Setting out the government’s legislative priorities for the next 12 months, King Charles announced a Leasehold and Freehold Bill to ban the creation of new leasehold houses and make it cheaper and easier for more leaseholders to: extend their lease, with a standard term of 990 years and zero ground rent for both houses and flats; buy their freehold; and take over management of their building. The rights will apply to leaseholders in buildings with up to 50% non-residential floorspace (such as flats above shops) and leaseholders will no longer have to wait two years before applying.
A Renters (Reform) Bill will also be introduced, abolishing ‘no-fault evictions’, adding mandatory grounds for possession including that the landlord wishes to sell the property or move a family member in, and providing for eviction within two weeks for a breach of the tenancy agreement or damage to the property. The Bill provides for a Private Rented Sector Ombudsman with binding powers to resolve tenancy disputes.

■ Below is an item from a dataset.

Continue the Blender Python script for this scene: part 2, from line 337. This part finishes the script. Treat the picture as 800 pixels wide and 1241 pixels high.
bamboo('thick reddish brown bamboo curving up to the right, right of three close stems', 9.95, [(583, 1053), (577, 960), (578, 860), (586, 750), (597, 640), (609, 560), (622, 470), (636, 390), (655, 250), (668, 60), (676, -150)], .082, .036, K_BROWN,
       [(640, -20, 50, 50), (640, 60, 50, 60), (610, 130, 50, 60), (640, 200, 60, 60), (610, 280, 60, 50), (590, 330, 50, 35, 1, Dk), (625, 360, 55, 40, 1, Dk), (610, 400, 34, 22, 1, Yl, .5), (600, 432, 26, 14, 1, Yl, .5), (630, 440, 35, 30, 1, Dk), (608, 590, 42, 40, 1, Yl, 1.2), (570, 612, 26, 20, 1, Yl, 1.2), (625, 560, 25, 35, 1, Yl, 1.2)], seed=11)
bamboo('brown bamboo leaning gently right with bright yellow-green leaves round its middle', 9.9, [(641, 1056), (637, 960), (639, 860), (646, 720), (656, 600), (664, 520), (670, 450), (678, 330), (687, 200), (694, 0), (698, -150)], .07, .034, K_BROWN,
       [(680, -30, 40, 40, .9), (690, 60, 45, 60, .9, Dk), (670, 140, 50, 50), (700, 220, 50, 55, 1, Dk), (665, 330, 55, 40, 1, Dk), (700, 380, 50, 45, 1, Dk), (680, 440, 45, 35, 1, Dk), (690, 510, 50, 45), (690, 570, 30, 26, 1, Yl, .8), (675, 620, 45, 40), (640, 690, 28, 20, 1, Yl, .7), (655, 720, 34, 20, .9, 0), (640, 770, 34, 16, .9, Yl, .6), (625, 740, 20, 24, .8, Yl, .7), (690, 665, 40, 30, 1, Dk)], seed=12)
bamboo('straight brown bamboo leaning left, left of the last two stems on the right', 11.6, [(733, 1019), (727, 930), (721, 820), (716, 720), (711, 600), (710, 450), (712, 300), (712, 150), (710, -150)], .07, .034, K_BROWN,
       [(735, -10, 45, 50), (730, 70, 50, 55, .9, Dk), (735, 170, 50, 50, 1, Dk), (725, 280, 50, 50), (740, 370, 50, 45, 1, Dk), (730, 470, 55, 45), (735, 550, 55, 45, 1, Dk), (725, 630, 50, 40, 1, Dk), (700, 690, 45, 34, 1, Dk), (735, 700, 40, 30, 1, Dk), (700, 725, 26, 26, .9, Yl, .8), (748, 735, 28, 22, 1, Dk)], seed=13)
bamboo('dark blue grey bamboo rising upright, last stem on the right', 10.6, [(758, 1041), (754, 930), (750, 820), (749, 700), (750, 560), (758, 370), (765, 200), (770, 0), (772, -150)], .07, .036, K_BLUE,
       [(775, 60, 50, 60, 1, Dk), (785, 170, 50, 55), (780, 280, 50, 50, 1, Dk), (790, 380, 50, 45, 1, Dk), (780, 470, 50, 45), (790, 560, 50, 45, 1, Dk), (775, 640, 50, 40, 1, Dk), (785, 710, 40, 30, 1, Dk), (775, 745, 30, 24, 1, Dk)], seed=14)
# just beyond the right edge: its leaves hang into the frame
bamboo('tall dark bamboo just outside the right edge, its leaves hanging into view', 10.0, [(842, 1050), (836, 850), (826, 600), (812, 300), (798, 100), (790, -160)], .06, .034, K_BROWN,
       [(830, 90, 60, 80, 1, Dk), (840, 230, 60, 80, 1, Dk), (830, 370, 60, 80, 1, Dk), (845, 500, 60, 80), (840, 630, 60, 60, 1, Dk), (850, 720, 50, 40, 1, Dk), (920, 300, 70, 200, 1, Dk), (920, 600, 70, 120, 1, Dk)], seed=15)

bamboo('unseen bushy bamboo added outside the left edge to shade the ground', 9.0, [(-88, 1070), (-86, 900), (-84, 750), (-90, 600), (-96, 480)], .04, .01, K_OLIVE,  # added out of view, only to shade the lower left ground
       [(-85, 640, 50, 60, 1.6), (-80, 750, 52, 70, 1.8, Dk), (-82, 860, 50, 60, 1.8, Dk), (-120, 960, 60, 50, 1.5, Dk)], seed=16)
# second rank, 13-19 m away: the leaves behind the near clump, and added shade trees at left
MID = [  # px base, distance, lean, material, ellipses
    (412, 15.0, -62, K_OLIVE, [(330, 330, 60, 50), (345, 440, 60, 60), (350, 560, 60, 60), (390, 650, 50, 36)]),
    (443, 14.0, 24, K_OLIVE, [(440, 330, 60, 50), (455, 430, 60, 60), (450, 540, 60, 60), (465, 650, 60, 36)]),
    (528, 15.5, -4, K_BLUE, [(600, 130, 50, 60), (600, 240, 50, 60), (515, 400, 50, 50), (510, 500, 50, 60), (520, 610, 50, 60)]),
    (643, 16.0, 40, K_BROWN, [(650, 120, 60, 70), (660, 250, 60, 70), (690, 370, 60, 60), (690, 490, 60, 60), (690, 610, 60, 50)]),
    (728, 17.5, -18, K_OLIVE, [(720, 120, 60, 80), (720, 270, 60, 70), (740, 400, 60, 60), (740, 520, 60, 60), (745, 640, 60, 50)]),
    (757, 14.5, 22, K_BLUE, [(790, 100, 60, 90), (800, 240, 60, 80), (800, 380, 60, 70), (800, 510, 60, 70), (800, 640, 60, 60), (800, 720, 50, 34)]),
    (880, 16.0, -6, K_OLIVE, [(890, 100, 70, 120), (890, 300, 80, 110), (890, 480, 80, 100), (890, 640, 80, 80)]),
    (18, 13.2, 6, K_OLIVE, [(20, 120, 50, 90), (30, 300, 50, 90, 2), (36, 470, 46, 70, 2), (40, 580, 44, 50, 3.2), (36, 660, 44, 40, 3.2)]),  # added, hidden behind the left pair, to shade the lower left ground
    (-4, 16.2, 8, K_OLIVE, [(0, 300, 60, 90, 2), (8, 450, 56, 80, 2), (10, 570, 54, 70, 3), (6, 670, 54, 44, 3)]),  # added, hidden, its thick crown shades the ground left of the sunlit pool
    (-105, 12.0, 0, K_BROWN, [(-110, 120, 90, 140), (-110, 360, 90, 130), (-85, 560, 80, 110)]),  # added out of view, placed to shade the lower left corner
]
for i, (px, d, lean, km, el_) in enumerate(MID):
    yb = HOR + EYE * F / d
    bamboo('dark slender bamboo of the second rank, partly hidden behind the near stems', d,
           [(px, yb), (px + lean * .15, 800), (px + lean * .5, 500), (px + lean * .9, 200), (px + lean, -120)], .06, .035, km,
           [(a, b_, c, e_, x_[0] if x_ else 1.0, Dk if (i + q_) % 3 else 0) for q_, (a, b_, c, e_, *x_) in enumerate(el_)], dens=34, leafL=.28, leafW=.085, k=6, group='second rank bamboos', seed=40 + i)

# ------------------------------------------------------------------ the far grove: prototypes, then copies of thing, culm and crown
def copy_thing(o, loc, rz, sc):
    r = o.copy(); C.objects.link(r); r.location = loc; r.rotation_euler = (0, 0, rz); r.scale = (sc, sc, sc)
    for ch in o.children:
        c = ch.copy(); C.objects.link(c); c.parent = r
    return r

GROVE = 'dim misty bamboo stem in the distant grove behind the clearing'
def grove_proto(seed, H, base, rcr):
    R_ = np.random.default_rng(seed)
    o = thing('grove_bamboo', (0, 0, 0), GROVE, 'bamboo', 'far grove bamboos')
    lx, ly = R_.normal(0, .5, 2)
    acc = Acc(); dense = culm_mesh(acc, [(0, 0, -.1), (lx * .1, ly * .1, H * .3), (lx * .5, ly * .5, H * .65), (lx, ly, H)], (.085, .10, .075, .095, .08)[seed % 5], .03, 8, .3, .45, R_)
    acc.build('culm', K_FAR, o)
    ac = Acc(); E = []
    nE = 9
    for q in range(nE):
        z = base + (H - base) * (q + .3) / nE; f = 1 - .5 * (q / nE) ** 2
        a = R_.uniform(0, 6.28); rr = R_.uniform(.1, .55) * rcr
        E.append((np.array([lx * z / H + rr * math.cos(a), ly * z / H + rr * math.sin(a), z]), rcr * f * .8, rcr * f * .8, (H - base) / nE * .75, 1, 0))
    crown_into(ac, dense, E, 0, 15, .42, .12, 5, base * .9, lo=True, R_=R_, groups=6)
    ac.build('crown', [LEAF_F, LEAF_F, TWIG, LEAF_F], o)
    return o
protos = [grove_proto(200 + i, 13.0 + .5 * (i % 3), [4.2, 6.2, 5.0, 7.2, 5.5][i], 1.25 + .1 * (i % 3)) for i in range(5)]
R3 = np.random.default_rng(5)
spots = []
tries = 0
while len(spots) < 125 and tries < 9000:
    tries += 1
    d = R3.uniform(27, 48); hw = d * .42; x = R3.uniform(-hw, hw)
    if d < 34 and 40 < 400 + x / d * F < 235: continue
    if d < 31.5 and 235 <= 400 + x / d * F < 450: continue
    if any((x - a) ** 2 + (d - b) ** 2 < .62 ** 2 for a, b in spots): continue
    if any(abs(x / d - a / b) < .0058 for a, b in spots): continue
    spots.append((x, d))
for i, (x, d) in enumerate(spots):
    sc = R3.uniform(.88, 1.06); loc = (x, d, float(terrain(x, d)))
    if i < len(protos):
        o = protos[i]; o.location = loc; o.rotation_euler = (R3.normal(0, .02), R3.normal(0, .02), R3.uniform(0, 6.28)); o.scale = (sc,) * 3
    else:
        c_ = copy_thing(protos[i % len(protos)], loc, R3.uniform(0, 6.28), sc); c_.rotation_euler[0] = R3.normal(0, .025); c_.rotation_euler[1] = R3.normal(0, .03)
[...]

However, Jeremy Raj, head of residential property at Irwin Mitchell, said none of the proposals ‘deal with the fundamental issues troubling the housing market, such as lack of supply, uncertainty regarding future regulation, unsuitable stock for our environmental ambitions and our population profile, and of course the affordability crisis’. Moreover, Raj said the leasehold bill ‘disappoints those of us who have been hoping for many years now for a co-ordinated and fundamental overhaul of the areas that have let leasehold down as a system of tenure’.
Mark Chick, director of the Association of Leasehold Enfranchisement Practitioners and partner at Bishop & Sewell, said the leasehold bill could be good news or ‘could fuel confusion, cost and controversy’.
Chick said extending leases to 990 years was an ‘easy win’, and highlighted his view that removing leasehold for new flats isn’t possible ‘until the work necessary to make the existing system of commonhold fit for purpose is complete’.